== LISTING ==

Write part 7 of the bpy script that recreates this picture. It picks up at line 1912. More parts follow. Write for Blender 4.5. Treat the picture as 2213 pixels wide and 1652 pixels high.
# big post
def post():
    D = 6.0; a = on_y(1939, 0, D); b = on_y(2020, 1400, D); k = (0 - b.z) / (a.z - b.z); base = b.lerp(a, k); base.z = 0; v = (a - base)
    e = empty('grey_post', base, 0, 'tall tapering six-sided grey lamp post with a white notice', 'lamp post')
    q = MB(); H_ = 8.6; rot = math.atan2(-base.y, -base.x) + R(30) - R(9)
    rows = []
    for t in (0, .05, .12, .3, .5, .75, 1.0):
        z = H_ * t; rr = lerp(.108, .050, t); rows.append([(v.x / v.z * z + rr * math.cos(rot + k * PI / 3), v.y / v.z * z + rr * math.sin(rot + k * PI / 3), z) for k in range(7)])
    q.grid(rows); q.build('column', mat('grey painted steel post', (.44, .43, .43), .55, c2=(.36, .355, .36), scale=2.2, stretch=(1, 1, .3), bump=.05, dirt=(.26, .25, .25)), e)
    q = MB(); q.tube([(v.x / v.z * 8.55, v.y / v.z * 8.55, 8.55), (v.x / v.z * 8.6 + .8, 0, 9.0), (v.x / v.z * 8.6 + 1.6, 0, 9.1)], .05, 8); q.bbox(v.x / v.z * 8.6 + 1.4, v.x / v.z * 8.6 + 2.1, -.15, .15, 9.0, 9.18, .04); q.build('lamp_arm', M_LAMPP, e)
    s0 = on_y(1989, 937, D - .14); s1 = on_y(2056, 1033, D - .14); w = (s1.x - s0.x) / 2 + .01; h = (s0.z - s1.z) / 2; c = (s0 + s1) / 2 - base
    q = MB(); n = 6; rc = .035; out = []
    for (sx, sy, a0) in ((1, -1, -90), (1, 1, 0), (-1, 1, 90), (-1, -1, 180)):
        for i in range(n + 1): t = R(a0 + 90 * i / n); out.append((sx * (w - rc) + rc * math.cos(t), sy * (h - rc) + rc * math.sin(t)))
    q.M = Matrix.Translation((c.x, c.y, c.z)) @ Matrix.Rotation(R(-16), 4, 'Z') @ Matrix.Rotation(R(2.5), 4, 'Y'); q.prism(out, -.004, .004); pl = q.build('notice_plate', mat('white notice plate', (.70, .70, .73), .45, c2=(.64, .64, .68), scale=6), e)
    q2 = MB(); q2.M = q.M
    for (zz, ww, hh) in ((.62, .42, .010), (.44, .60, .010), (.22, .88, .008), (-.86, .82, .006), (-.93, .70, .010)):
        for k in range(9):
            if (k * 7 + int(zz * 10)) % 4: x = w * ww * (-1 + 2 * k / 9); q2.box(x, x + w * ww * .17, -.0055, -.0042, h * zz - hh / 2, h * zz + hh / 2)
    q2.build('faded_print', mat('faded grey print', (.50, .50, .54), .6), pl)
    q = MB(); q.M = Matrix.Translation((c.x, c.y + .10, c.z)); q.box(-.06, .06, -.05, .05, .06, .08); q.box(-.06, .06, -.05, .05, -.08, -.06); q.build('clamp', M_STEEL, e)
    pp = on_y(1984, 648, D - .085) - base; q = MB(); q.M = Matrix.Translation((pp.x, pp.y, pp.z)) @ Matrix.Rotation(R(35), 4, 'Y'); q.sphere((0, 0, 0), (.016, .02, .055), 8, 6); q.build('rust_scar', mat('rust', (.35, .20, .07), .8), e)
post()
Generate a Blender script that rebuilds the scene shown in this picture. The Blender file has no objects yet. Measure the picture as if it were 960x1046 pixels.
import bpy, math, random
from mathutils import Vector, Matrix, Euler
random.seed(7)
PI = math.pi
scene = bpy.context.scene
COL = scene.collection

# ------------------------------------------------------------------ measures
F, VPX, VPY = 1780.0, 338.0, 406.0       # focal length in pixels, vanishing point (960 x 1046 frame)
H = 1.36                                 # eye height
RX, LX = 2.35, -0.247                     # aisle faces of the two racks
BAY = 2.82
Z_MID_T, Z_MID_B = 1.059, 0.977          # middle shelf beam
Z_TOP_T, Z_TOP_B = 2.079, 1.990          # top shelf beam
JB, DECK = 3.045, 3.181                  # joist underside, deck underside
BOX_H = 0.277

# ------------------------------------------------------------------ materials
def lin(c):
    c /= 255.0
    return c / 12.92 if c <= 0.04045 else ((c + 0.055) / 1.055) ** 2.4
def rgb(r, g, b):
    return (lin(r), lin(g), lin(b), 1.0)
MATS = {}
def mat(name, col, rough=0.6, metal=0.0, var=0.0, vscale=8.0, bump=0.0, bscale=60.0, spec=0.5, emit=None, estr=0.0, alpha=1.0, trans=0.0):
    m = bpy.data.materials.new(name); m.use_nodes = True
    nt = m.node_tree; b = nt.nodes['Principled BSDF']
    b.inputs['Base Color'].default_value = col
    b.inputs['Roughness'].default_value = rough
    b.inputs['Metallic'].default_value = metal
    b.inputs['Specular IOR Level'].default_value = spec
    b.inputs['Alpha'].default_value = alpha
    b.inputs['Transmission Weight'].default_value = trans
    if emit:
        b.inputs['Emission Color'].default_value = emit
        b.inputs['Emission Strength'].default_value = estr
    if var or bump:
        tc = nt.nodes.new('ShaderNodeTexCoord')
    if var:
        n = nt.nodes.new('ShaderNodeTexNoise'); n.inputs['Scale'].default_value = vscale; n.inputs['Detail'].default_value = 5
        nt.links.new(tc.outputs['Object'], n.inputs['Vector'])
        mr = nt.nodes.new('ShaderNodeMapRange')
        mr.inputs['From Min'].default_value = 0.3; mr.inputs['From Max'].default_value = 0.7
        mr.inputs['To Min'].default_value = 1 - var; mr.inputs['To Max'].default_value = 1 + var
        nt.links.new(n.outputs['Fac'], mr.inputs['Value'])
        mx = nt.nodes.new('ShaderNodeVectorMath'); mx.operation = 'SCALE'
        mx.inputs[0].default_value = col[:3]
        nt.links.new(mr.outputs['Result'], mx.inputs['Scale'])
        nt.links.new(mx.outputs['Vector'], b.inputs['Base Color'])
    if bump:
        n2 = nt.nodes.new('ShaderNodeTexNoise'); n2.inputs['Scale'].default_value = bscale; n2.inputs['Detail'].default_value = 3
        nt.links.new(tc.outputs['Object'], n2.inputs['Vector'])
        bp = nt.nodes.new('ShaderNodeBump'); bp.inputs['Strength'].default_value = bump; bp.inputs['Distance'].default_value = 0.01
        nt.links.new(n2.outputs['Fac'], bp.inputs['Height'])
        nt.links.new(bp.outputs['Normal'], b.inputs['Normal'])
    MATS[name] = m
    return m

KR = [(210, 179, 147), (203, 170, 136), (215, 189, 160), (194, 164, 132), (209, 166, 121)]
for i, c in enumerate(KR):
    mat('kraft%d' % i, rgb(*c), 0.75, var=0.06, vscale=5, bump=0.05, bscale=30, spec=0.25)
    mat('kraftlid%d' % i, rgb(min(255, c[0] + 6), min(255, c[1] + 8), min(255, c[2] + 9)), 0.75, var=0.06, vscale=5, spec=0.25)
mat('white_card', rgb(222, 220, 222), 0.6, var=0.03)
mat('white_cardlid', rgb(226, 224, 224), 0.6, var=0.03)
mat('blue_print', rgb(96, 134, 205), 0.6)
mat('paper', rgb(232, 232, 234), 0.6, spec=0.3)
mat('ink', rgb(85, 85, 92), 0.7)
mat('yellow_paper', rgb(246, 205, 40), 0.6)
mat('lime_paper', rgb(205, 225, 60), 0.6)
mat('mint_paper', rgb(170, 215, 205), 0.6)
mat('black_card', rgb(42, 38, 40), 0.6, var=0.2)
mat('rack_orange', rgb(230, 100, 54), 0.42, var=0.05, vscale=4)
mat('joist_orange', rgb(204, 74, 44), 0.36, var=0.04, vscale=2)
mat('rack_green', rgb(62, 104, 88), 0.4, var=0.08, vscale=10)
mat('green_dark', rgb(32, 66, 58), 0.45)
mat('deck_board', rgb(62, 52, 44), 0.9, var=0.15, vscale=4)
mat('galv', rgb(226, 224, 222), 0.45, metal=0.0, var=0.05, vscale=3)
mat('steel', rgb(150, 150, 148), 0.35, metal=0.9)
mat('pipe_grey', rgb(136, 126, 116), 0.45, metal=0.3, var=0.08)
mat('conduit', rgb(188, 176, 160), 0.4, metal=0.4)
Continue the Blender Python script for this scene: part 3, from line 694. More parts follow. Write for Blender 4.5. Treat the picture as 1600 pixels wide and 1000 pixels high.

===

WHAT THE EXERCISE ASKS - Retype the portion of the data above that starts on the line with "Generate a Blender" and finishes on the line with "BOX_H = 0.277", including both of those lines.

EXERCISE ANSWER -
Generate a Blender script that rebuilds the scene shown in this picture. The Blender file has no objects yet. Measure the picture as if it were 960x1046 pixels.
import bpy, math, random
from mathutils import Vector, Matrix, Euler
random.seed(7)
PI = math.pi
scene = bpy.context.scene
COL = scene.collection

# ------------------------------------------------------------------ measures
F, VPX, VPY = 1780.0, 338.0, 406.0       # focal length in pixels, vanishing point (960 x 1046 frame)
H = 1.36                                 # eye height
RX, LX = 2.35, -0.247                     # aisle faces of the two racks
BAY = 2.82
Z_MID_T, Z_MID_B = 1.059, 0.977          # middle shelf beam
Z_TOP_T, Z_TOP_B = 2.079, 1.990          # top shelf beam
JB, DECK = 3.045, 3.181                  # joist underside, deck underside
BOX_H = 0.277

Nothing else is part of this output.